Shao,
There are literally thousands of languages which can be used to
formulate queries and send them to the PostgreSQL server for
processing. You mentioned Python. How about Java, Javascript,
Typescript, C, C++, C#, Objective-C, Swift, Go, Matlab or R to name a
randomly chosen few? Interfaces like ODBC/JDBC make it really easy to
add PostgreSQL support to a programming language or calculation package.
All of these languages are handy for writing things which are difficult
to express in SQL and all of them offer capabilities which may make it
easier to get data into and out of the application but all of them take
about the same amount of time to process a query because queries are
processed by the PostgreSQL server, not by the programming language. The
only time PL/<whatever> or one of these other languages helps with
performance is when the algorithm used has higher performance than what
is available in SQL. Often, the opposite turns out to be the case. In
other words, writing things in PL/<whatever> may actually slow things down.
What should you do? Step 1 is to make sure that you are writing
efficient queries. You need to have a deep understanding of the
results of the EXPLAIN command and know how to re-arrange queries to
control the PostgreSQL processing.
Suppose that no matter how you re-write the query, it's still slow.
Step 2 is to treat yourself to an online course on analysis of
algorithms. Not only will you learn ways of speeding up algorithms but
you will also learn to recognize when it's impossible to speed up an
algorithm.
Ruven Brooks
On 7/31/2020 6:59 AM, Shaozhong SHI wrote:
Hi, Laura,
Thank you for your reply.
1. Please look at this documentation link.

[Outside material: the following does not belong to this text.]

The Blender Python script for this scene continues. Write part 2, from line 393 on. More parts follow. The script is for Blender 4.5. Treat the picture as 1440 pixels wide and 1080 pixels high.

https://www.postgresql.org/docs/9.1/external-pl.html
<https://www.postgresql.org/docs/9.1/external-pl.html>
There is also PL/sh language.
So many varieties. I wonder the use cases for all these.
2. My immediate concern is to know which one is good for periodically
processing Big Data.
Standard queries in PostgreSQL may fail or keep running for days,
weeks when data is very big.
If you do a programme with standard queries of PostgreSQL, I would
think that it could run forever.
3. Does that mean Python can be treated as a native language in
PostgreSQL/PostGIS? Will it run faster?
Regards,
Shao
On Fri, 31 Jul 2020 at 12:01, Augori <[email protected]
<mailto:[email protected]>> wrote:
Hi Shao,
Using Python allows you to integrate a query into a workflow that
has some batch component to it. Examples would be a query which
allows you to select a set of records that need to be updated
daily. Or it could be a query that needs to be run on hundreds of
files to build a summary of the data or it could be part of a
process that is triggered by some outside event, like a file being
updated. I hope I haven't misinterpreted your question but you
seem to be asking why you'd want to automate interactions with a
database, a question to which there are thousands of responses.
Please clarify if that is not the case.
Kind regards,
Laura
On Fri, Jul 31, 2020, 5:05 AM Shaozhong SHI
<[email protected] <mailto:[email protected]>> wrote:
Hi,
What is the advantage of querying in Python?
Has anyone got much experience?
What not just use standard query?
What is the rationale for querying in Python?